Ce manque à gagner pour l'Etat peut-être compensé par
l'accroissement compensatoire d'un autre type d'impôt.
- Une politique de rapprochement entre le secteur
financier formel et le secteur financier informel. Elle
permettra, à défaut d'une intégration des marchés,
de canaliser une part significative de l'épargne informelle vers le
secteur productif.
Limité par le temps et les moyens, nous ne pouvons pas
prétendre avoir épuisé notre champ d'investigation en
matière des déterminants de l'épargne des ménages
au Cameroun. Nous n'avons pas également la prétention de
présenter les conclusions de nos analyses comme des certitudes et des
vérités implacables.
Les difficultés d'obtention des séries plus
grandes (pour atténuer le risque de multi
colinéarité) ou complètes (nous avons
été obligés de générer les données
pour compléter certaines années), l'abandon de variables et de
modèles pertinents du fait de l'indisponibilité des statistiques
(Les crédits octroyés aux ménages sont
théoriquement présumés significatifs.
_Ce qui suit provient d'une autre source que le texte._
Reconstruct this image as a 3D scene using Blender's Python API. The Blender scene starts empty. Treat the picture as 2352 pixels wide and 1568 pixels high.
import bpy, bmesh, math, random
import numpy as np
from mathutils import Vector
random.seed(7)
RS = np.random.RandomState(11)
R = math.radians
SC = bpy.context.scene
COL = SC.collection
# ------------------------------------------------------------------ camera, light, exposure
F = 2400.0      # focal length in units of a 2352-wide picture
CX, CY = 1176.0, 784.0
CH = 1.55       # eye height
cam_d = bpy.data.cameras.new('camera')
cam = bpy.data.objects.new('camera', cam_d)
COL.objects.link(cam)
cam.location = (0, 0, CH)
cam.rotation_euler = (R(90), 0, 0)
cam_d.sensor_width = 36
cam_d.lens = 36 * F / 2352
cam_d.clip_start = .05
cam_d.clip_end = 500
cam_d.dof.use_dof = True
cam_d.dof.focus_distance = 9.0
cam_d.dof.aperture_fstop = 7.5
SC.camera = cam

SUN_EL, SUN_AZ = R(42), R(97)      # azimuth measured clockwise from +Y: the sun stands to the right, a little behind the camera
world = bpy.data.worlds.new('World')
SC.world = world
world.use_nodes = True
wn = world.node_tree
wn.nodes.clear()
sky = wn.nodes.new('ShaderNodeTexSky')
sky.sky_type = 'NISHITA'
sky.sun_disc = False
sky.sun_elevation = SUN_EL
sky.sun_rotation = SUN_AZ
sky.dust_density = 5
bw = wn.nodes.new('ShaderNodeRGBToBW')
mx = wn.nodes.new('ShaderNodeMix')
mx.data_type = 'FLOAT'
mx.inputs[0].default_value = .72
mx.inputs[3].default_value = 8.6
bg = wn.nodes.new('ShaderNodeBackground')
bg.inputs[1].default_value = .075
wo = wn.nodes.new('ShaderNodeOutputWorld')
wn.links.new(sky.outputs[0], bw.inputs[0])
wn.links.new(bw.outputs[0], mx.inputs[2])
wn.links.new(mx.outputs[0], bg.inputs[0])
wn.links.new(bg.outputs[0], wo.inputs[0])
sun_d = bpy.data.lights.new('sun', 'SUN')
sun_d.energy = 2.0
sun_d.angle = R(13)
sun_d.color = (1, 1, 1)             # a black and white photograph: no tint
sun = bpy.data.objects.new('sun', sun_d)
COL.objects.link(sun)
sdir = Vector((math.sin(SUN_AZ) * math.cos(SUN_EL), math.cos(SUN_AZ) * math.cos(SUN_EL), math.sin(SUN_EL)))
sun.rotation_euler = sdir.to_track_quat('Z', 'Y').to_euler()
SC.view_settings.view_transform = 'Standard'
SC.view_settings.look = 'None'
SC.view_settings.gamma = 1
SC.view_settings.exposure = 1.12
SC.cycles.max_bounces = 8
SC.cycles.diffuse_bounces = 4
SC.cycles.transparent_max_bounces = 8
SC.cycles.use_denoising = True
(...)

L'absence de
données sur cette variable n'a pas permis une vérification
empirique), l'inexpérience du chercheur que nous sommes sont autant
de facteurs qui peuvent avoir affectés la qualité du travail dans
son ensemble.
Les résultats de nos travaux, pour discutables
qu'elles peuvent quelque fois être, sont néanmoins des indicateurs
de référence pour une future politique nationale de mobilisation
et de promotion de l'épargne des ménages.
Cette étude devrait être complétée
par l'analyse des variables qualitatives à travers une enquête
à grande échelle et en coupe instantanée sur les
déterminants de l'épargne des ménages camerounais.